Task: Collect every line that includes the string "part".

begin Provided data

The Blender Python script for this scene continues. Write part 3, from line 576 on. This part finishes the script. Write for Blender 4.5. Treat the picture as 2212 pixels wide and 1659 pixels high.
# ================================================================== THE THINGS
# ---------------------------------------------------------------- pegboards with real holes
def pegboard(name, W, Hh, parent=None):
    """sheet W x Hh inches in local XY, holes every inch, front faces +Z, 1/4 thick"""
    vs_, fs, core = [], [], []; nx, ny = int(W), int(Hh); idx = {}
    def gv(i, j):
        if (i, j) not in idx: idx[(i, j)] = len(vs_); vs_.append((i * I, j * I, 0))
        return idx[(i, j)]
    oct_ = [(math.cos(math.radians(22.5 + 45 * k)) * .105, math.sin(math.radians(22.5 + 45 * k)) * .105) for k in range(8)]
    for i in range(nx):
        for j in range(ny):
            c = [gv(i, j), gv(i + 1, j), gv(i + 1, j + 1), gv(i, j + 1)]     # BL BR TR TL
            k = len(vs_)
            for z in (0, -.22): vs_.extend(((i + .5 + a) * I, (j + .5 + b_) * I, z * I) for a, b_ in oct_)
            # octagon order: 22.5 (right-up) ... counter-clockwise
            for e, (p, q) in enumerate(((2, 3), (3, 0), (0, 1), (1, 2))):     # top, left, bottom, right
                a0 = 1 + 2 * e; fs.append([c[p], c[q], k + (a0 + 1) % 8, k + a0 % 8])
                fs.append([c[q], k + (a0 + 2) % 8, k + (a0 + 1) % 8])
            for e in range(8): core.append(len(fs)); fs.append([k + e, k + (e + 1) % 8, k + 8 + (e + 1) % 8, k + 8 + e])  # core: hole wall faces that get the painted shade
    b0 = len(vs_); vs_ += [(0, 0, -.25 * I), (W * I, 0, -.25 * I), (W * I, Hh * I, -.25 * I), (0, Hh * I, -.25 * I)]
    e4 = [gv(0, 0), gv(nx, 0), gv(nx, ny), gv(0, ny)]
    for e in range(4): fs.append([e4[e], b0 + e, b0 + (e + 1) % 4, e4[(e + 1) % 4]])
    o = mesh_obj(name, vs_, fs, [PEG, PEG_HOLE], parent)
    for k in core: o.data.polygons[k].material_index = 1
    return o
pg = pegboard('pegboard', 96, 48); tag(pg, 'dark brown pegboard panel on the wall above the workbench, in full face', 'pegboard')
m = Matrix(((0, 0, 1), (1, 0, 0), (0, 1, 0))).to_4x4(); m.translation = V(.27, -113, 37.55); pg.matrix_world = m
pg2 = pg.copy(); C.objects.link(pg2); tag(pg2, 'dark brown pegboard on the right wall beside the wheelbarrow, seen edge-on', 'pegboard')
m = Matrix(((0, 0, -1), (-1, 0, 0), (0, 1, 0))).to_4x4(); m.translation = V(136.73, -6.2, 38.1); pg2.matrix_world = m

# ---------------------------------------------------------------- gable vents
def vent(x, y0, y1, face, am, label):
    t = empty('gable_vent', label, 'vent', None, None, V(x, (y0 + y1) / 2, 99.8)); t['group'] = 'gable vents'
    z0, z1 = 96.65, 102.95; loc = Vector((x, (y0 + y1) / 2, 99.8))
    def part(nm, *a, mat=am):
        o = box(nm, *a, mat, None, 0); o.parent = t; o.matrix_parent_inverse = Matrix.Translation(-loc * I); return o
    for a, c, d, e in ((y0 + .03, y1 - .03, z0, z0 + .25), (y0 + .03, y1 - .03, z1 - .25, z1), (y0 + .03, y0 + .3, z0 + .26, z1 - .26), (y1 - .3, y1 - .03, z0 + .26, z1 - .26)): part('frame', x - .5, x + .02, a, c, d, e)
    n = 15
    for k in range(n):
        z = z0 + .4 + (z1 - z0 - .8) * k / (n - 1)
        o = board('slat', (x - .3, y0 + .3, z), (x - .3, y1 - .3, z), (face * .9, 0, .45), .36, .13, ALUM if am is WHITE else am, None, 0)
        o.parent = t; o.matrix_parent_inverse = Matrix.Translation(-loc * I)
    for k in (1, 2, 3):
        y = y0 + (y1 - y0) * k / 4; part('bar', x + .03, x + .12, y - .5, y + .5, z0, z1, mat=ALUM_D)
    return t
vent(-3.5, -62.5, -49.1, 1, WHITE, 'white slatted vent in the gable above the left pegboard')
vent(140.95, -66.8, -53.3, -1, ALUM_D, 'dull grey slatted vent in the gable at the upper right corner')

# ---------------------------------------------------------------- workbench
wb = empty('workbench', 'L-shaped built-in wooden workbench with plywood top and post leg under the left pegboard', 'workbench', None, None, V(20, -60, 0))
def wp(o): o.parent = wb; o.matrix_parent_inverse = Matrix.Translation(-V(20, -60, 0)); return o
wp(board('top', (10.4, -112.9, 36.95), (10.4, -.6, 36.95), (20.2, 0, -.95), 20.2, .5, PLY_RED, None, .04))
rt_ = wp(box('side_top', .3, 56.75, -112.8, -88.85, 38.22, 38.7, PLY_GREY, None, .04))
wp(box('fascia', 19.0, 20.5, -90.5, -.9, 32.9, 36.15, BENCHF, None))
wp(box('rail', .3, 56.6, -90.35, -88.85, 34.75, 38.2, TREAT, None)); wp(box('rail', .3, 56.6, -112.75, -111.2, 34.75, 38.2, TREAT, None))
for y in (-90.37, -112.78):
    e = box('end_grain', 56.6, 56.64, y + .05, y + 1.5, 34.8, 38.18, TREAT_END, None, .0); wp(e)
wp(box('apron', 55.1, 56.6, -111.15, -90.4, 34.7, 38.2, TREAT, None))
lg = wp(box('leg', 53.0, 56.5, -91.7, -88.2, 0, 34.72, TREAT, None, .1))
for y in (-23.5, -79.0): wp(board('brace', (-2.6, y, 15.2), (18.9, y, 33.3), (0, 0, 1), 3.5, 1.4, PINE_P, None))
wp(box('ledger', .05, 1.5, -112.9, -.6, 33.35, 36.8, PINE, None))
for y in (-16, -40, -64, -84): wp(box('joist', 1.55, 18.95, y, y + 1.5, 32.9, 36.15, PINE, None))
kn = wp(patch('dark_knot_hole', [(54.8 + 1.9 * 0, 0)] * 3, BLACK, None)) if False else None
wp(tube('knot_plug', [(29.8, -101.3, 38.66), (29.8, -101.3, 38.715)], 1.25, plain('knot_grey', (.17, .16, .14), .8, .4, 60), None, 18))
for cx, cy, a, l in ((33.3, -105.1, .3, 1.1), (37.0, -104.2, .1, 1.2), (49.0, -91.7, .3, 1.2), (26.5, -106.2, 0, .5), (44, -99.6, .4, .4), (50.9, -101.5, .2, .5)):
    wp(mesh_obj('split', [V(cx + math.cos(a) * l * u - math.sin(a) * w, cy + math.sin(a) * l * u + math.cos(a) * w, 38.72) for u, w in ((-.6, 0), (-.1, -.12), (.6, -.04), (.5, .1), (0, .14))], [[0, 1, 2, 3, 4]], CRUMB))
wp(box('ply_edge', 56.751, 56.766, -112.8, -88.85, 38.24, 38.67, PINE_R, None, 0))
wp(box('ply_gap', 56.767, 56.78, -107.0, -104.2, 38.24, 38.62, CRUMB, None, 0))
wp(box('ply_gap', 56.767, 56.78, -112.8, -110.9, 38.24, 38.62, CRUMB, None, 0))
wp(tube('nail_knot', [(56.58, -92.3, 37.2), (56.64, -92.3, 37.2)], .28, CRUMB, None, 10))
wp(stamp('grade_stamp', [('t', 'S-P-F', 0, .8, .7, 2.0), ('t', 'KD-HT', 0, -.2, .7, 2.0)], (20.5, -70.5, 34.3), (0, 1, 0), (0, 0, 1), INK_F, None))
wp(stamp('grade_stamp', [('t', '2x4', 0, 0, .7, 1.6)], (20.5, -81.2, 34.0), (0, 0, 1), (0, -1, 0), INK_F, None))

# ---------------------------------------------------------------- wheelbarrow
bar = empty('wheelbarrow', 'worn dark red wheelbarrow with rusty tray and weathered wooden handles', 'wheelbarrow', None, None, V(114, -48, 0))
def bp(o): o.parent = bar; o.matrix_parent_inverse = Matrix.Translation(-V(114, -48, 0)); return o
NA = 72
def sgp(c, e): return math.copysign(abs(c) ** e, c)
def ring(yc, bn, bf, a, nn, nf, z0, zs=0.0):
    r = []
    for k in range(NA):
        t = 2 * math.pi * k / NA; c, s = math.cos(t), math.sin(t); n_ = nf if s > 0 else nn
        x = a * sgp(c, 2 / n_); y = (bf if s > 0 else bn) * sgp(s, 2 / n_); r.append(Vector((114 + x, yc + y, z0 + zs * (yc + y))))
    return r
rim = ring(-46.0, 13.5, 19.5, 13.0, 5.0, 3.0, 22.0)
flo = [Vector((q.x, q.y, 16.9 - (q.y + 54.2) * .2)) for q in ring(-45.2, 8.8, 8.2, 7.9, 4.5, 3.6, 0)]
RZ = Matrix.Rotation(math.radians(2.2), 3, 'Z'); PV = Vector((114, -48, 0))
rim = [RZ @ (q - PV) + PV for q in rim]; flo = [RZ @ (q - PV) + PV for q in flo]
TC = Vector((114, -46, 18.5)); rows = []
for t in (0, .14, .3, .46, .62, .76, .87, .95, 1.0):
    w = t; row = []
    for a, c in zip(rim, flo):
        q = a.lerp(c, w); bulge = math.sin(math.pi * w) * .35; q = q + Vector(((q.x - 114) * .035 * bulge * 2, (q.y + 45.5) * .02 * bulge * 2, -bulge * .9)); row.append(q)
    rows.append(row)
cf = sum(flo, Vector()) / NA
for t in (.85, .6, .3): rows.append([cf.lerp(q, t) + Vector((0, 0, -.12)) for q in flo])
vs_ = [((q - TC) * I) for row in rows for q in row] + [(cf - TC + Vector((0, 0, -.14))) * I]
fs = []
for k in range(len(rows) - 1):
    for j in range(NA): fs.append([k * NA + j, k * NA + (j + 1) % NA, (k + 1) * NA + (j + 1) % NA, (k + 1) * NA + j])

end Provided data

Result:
The Blender Python script for this scene continues. Write part 3, from line 576 on. This part finishes the script. Write for Blender 4.5. Treat the picture as 2212 pixels wide and 1659 pixels high.
    def part(nm, *a, mat=am):
    for a, c, d, e in ((y0 + .03, y1 - .03, z0, z0 + .25), (y0 + .03, y1 - .03, z1 - .25, z1), (y0 + .03, y0 + .3, z0 + .26, z1 - .26), (y1 - .3, y1 - .03, z0 + .26, z1 - .26)): part('frame', x - .5, x + .02, a, c, d, e)
        y = y0 + (y1 - y0) * k / 4; part('bar', x + .03, x + .12, y - .5, y + .5, z0, z1, mat=ALUM_D)